Накануне в соборе было воздвигнуто «чертожное место» — возвышение из 12 ступеней. Утром постельничий Аничков со стряпчими водрузил на него «персицкий» трон. Рядом было поставлено сиденье для патриарха. Замечательно, что во время следующего венчания царя Федора «место» для патриарха уже не ставили: после столкновения Никона с Алексеем Михайловичем светская власть по возможности избегала всякого символического «уравнения» с властью духовной.
На трех аналоях были подготовлены места под царские регалии и животворящий крест. Они были принесены с Казенного двора боярином В. И. Стрешневым, казначеем Дубровским и царским духовником Стефаном. Последний нес крест, Мономахов венец, диадему и цепь, «поставя на главу на златом блюде». То было самое высшее возложение, применяемое в церкви для особо почитаемых святынь. «Царскую утварь», в которую входили также еще скипетр и держава, разложили на аналоях. О предуготовлении к венчанию было сообщено царю.
Пока царь шел в собор, казначей с двумя дьяками «берегли путь» — по обычаю, перенятому из брачного обряда, никто не мог пересечь путь царю — тогда не будет удачи и счастья царствию и царству!
Торжественная церемония предусматривала обмен речами патриарха и государя. Подготовленная приказными царская речь особенно много внимания уделяла законности наследственных прав Алексея Михайловича. Понятно, что во время подобных церемоний каждое слово и жест обретали особый смысл, отчего любое отступление, каждая новация должны были быть вызваны действительно вескими причинами. Потому назойливо повторяемый мотив преемственности — косвенное свидетельство того, что новый государь и его окружение были крайне озабочены обоснованием прав на престол.

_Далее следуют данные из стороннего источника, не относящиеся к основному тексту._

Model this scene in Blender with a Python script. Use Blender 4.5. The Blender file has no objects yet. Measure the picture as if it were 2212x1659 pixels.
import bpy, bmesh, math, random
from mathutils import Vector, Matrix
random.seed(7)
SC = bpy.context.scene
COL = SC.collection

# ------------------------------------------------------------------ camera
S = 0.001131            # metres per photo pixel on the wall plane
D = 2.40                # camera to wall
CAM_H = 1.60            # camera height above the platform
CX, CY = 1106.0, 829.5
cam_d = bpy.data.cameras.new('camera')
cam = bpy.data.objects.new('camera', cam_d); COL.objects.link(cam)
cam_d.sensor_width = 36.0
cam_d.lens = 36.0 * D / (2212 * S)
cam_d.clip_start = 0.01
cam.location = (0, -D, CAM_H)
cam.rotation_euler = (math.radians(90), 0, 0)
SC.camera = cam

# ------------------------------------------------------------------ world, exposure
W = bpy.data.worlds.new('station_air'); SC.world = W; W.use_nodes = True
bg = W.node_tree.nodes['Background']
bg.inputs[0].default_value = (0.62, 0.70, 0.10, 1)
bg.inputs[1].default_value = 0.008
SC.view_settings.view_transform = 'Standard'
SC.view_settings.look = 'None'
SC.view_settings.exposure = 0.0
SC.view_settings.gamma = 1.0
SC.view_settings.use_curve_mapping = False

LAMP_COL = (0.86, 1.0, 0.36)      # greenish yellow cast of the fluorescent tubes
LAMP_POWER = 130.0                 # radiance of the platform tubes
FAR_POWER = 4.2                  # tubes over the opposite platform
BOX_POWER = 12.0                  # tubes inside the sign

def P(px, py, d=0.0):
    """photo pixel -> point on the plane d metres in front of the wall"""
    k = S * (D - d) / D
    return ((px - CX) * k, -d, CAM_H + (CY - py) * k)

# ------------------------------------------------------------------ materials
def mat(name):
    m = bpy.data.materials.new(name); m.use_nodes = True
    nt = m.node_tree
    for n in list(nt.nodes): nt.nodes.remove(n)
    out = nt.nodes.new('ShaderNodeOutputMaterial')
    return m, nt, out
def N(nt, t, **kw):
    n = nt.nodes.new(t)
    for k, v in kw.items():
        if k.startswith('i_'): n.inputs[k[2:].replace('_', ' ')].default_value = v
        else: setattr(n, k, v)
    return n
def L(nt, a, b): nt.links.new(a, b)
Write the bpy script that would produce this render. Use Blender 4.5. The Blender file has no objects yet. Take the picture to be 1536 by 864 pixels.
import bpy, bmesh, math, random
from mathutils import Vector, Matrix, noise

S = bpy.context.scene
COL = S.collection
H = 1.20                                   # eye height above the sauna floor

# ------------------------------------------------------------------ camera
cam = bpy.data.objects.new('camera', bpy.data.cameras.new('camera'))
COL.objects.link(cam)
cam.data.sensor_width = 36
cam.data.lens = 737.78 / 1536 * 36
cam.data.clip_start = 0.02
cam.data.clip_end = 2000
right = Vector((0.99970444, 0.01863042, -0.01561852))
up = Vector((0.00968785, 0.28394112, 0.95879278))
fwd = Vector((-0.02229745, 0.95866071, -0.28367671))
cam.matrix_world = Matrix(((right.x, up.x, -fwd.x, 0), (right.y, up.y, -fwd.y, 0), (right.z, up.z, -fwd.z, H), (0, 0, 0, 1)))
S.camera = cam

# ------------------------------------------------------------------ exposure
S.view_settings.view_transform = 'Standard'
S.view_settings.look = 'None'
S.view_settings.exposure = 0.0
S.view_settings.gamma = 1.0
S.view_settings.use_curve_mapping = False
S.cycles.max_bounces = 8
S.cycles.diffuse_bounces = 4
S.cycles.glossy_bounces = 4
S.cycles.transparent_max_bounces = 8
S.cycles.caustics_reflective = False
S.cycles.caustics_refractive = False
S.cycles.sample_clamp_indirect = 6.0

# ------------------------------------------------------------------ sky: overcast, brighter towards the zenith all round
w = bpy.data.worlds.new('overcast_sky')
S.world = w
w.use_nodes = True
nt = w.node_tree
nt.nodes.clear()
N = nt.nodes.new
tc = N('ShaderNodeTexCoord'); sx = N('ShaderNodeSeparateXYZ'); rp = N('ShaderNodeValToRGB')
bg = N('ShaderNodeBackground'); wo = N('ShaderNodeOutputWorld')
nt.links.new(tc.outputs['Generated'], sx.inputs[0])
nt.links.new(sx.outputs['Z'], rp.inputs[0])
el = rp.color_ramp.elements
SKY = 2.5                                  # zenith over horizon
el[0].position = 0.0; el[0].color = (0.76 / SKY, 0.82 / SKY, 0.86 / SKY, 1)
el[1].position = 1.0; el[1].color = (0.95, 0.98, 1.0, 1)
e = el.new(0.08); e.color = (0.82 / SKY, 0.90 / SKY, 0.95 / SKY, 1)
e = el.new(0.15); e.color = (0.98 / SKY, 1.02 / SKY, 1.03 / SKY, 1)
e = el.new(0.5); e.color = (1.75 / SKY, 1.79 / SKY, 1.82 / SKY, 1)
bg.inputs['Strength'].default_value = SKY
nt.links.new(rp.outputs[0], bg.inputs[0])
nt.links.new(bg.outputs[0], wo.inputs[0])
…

Во время венчания Алексея Михайловича впервые прозвучала особая молитва патриарха о воцарении русского царя над всей Вселенной. По наблюдению современного историка А. П. Богданова, она была заимствована в переработанном виде из молитвы Бориса Годунова, произнесенной им при заздравной чаше [69] . Молитва, несомненно, — свидетельство растущих амбиций Романовых, стремление опереться на ту мессианскую роль, которую средневековое сознание на Руси традиционно отводило монарху.
69
Богданов А. П.Московская публицистика последней четверти XVII в. М., 2001. С. 20–22.